### What you have to do
Transcribe the entries below exactly.

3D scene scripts
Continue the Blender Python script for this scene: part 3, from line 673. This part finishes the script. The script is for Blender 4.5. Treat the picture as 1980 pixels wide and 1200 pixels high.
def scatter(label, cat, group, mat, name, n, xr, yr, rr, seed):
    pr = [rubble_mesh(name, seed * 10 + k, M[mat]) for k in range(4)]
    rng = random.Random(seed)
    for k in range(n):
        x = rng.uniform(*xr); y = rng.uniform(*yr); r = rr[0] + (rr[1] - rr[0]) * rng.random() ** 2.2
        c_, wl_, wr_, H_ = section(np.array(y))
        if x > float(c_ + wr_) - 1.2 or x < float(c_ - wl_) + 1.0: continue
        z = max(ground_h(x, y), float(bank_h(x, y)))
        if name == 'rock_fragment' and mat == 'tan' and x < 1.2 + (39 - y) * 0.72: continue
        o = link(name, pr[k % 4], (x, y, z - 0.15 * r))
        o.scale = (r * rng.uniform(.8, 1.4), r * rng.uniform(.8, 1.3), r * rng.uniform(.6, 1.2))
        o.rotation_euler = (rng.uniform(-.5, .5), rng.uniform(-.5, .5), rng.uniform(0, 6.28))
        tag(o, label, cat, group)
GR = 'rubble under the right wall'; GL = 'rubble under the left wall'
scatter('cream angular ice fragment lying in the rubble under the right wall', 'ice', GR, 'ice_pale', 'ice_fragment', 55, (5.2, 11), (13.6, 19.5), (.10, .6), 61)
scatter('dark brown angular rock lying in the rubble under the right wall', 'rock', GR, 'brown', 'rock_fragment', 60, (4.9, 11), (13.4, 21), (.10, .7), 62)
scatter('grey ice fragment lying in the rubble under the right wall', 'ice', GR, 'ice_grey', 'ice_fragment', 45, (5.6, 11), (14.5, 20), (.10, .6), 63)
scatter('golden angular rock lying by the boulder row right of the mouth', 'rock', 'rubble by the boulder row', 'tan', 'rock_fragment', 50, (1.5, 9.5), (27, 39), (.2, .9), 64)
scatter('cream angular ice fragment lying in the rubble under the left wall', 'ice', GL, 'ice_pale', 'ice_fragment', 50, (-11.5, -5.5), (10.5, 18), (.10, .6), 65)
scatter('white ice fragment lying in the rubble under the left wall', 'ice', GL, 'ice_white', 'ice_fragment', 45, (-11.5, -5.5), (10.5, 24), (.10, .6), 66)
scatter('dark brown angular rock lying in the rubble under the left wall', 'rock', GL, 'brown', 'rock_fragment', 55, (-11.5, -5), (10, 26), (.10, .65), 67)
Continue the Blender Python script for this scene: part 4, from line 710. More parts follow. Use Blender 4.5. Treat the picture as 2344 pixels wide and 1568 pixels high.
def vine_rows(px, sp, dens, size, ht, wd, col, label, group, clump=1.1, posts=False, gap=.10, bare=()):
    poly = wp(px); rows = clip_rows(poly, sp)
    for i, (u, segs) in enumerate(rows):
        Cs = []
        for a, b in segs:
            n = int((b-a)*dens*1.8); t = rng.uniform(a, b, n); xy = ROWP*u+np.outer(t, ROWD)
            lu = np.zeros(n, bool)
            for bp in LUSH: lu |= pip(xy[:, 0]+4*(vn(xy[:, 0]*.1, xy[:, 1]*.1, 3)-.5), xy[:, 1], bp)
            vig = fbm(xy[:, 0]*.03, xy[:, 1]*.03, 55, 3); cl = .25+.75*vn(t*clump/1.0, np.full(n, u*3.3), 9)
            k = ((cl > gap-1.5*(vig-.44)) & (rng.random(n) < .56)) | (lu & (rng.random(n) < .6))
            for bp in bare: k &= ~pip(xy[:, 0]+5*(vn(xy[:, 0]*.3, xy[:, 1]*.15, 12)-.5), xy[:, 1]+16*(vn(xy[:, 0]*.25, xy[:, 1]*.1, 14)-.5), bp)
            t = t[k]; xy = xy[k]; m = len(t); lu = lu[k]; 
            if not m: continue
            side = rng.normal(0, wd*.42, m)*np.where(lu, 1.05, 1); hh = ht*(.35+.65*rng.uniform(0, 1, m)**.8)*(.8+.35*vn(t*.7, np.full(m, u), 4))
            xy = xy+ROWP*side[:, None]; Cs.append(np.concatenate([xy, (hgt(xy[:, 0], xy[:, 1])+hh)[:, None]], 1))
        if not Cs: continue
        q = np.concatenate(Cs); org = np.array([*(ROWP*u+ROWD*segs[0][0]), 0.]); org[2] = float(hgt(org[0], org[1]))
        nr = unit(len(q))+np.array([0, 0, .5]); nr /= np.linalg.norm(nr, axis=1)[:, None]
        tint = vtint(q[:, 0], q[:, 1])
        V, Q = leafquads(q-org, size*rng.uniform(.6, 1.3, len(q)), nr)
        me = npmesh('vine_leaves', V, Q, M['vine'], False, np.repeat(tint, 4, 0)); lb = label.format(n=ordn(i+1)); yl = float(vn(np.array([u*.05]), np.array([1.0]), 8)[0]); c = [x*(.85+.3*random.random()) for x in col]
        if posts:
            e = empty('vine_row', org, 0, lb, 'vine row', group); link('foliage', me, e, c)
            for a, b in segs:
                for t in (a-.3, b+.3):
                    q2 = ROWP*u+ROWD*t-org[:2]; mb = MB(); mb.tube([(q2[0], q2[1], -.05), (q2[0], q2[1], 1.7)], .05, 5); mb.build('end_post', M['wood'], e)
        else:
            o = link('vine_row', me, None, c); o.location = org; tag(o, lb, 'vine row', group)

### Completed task
Continue the Blender Python script for this scene: part 3, from line 673. This part finishes the script. The script is for Blender 4.5. Treat the picture as 1980 pixels wide and 1200 pixels high.
def scatter(label, cat, group, mat, name, n, xr, yr, rr, seed):
    pr = [rubble_mesh(name, seed * 10 + k, M[mat]) for k in range(4)]
    rng = random.Random(seed)
    for k in range(n):
        x = rng.uniform(*xr); y = rng.uniform(*yr); r = rr[0] + (rr[1] - rr[0]) * rng.random() ** 2.2
        c_, wl_, wr_, H_ = section(np.array(y))
        if x > float(c_ + wr_) - 1.2 or x < float(c_ - wl_) + 1.0: continue
        z = max(ground_h(x, y), float(bank_h(x, y)))
        if name == 'rock_fragment' and mat == 'tan' and x < 1.2 + (39 - y) * 0.72: continue
        o = link(name, pr[k % 4], (x, y, z - 0.15 * r))
        o.scale = (r * rng.uniform(.8, 1.4), r * rng.uniform(.8, 1.3), r * rng.uniform(.6, 1.2))
        o.rotation_euler = (rng.uniform(-.5, .5), rng.uniform(-.5, .5), rng.uniform(0, 6.28))
        tag(o, label, cat, group)
GR = 'rubble under the right wall'; GL = 'rubble under the left wall'
scatter('cream angular ice fragment lying in the rubble under the right wall', 'ice', GR, 'ice_pale', 'ice_fragment', 55, (5.2, 11), (13.6, 19.5), (.10, .6), 61)
scatter('dark brown angular rock lying in the rubble under the right wall', 'rock', GR, 'brown', 'rock_fragment', 60, (4.9, 11), (13.4, 21), (.10, .7), 62)
scatter('grey ice fragment lying in the rubble under the right wall', 'ice', GR, 'ice_grey', 'ice_fragment', 45, (5.6, 11), (14.5, 20), (.10, .6), 63)
scatter('golden angular rock lying by the boulder row right of the mouth', 'rock', 'rubble by the boulder row', 'tan', 'rock_fragment', 50, (1.5, 9.5), (27, 39), (.2, .9), 64)
scatter('cream angular ice fragment lying in the rubble under the left wall', 'ice', GL, 'ice_pale', 'ice_fragment', 50, (-11.5, -5.5), (10.5, 18), (.10, .6), 65)
scatter('white ice fragment lying in the rubble under the left wall', 'ice', GL, 'ice_white', 'ice_fragment', 45, (-11.5, -5.5), (10.5, 24), (.10, .6), 66)
scatter('dark brown angular rock lying in the rubble under the left wall', 'rock', GL, 'brown', 'rock_fragment', 55, (-11.5, -5), (10, 26), (.10, .65), 67)
Continue the Blender Python script for this scene: part 4, from line 710. More parts follow. Use Blender 4.5. Treat the picture as 2344 pixels wide and 1568 pixels high.
def vine_rows(px, sp, dens, size, ht, wd, col, label, group, clump=1.1, posts=False, gap=.10, bare=()):
    poly = wp(px); rows = clip_rows(poly, sp)
    for i, (u, segs) in enumerate(rows):
        Cs = []
        for a, b in segs:
            n = int((b-a)*dens*1.8); t = rng.uniform(a, b, n); xy = ROWP*u+np.outer(t, ROWD)
            lu = np.zeros(n, bool)
            for bp in LUSH: lu |= pip(xy[:, 0]+4*(vn(xy[:, 0]*.1, xy[:, 1]*.1, 3)-.5), xy[:, 1], bp)
            vig = fbm(xy[:, 0]*.03, xy[:, 1]*.03, 55, 3); cl = .25+.75*vn(t*clump/1.0, np.full(n, u*3.3), 9)
            k = ((cl > gap-1.5*(vig-.44)) & (rng.random(n) < .56)) | (lu & (rng.random(n) < .6))
            for bp in bare: k &= ~pip(xy[:, 0]+5*(vn(xy[:, 0]*.3, xy[:, 1]*.15, 12)-.5), xy[:, 1]+16*(vn(xy[:, 0]*.25, xy[:, 1]*.1, 14)-.5), bp)
            t = t[k]; xy = xy[k]; m = len(t); lu = lu[k]; 
            if not m: continue
            side = rng.normal(0, wd*.42, m)*np.where(lu, 1.05, 1); hh = ht*(.35+.65*rng.uniform(0, 1, m)**.8)*(.8+.35*vn(t*.7, np.full(m, u), 4))
            xy = xy+ROWP*side[:, None]; Cs.append(np.concatenate([xy, (hgt(xy[:, 0], xy[:, 1])+hh)[:, None]], 1))
        if not Cs: continue
        q = np.concatenate(Cs); org = np.array([*(ROWP*u+ROWD*segs[0][0]), 0.]); org[2] = float(hgt(org[0], org[1]))
        nr = unit(len(q))+np.array([0, 0, .5]); nr /= np.linalg.norm(nr, axis=1)[:, None]
        tint = vtint(q[:, 0], q[:, 1])
        V, Q = leafquads(q-org, size*rng.uniform(.6, 1.3, len(q)), nr)
        me = npmesh('vine_leaves', V, Q, M['vine'], False, np.repeat(tint, 4, 0)); lb = label.format(n=ordn(i+1)); yl = float(vn(np.array([u*.05]), np.array([1.0]), 8)[0]); c = [x*(.85+.3*random.random()) for x in col]
        if posts:
            e = empty('vine_row', org, 0, lb, 'vine row', group); link('foliage', me, e, c)
            for a, b in segs:
                for t in (a-.3, b+.3):
                    q2 = ROWP*u+ROWD*t-org[:2]; mb = MB(); mb.tube([(q2[0], q2[1], -.05), (q2[0], q2[1], 1.7)], .05, 5); mb.build('end_post', M['wood'], e)
        else:
            o = link('vine_row', me, None, c); o.location = org; tag(o, lb, 'vine row', group)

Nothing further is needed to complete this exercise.